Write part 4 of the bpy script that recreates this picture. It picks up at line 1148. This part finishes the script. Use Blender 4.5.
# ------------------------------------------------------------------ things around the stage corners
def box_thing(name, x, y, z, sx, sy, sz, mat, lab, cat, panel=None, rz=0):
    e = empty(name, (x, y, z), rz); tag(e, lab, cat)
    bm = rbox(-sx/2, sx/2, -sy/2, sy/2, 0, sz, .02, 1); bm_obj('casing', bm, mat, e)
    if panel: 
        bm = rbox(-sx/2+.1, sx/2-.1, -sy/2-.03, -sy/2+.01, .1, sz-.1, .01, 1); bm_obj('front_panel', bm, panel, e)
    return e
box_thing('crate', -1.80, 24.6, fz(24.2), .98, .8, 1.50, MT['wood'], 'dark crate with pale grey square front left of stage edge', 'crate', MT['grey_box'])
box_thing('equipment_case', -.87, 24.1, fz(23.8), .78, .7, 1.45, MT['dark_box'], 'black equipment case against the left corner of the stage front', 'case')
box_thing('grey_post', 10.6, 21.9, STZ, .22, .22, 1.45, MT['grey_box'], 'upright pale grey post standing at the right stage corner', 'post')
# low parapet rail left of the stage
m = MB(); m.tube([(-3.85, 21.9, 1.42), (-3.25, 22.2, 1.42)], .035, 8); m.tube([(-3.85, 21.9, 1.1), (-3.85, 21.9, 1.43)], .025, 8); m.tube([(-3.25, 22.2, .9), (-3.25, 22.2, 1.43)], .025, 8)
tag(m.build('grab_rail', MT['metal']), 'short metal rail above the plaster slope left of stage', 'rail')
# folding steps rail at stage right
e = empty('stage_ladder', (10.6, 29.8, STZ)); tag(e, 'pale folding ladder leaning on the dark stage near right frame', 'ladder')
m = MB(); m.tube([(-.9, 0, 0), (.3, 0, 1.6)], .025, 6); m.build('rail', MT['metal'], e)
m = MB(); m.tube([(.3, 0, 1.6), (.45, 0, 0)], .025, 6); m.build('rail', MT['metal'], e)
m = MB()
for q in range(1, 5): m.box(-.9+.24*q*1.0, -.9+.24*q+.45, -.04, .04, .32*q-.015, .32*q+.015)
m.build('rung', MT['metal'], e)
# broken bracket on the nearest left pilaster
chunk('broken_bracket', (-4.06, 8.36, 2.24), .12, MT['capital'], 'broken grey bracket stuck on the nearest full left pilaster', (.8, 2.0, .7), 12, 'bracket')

---------------

What the task asks
Could you quote the material above in full, exactly as it stands?

Answer to this problem
Write part 4 of the bpy script that recreates this picture. It picks up at line 1148. This part finishes the script. Use Blender 4.5.
# ------------------------------------------------------------------ things around the stage corners
def box_thing(name, x, y, z, sx, sy, sz, mat, lab, cat, panel=None, rz=0):
    e = empty(name, (x, y, z), rz); tag(e, lab, cat)
    bm = rbox(-sx/2, sx/2, -sy/2, sy/2, 0, sz, .02, 1); bm_obj('casing', bm, mat, e)
    if panel: 
        bm = rbox(-sx/2+.1, sx/2-.1, -sy/2-.03, -sy/2+.01, .1, sz-.1, .01, 1); bm_obj('front_panel', bm, panel, e)
    return e
box_thing('crate', -1.80, 24.6, fz(24.2), .98, .8, 1.50, MT['wood'], 'dark crate with pale grey square front left of stage edge', 'crate', MT['grey_box'])
box_thing('equipment_case', -.87, 24.1, fz(23.8), .78, .7, 1.45, MT['dark_box'], 'black equipment case against the left corner of the stage front', 'case')
box_thing('grey_post', 10.6, 21.9, STZ, .22, .22, 1.45, MT['grey_box'], 'upright pale grey post standing at the right stage corner', 'post')
# low parapet rail left of the stage
m = MB(); m.tube([(-3.85, 21.9, 1.42), (-3.25, 22.2, 1.42)], .035, 8); m.tube([(-3.85, 21.9, 1.1), (-3.85, 21.9, 1.43)], .025, 8); m.tube([(-3.25, 22.2, .9), (-3.25, 22.2, 1.43)], .025, 8)
tag(m.build('grab_rail', MT['metal']), 'short metal rail above the plaster slope left of stage', 'rail')
# folding steps rail at stage right
e = empty('stage_ladder', (10.6, 29.8, STZ)); tag(e, 'pale folding ladder leaning on the dark stage near right frame', 'ladder')
m = MB(); m.tube([(-.9, 0, 0), (.3, 0, 1.6)], .025, 6); m.build('rail', MT['metal'], e)
m = MB(); m.tube([(.3, 0, 1.6), (.45, 0, 0)], .025, 6); m.build('rail', MT['metal'], e)
m = MB()
for q in range(1, 5): m.box(-.9+.24*q*1.0, -.9+.24*q+.45, -.04, .04, .32*q-.015, .32*q+.015)
m.build('rung', MT['metal'], e)
# broken bracket on the nearest left pilaster
chunk('broken_bracket', (-4.06, 8.36, 2.24), .12, MT['capital'], 'broken grey bracket stuck on the nearest full left pilaster', (.8, 2.0, .7), 12, 'bracket')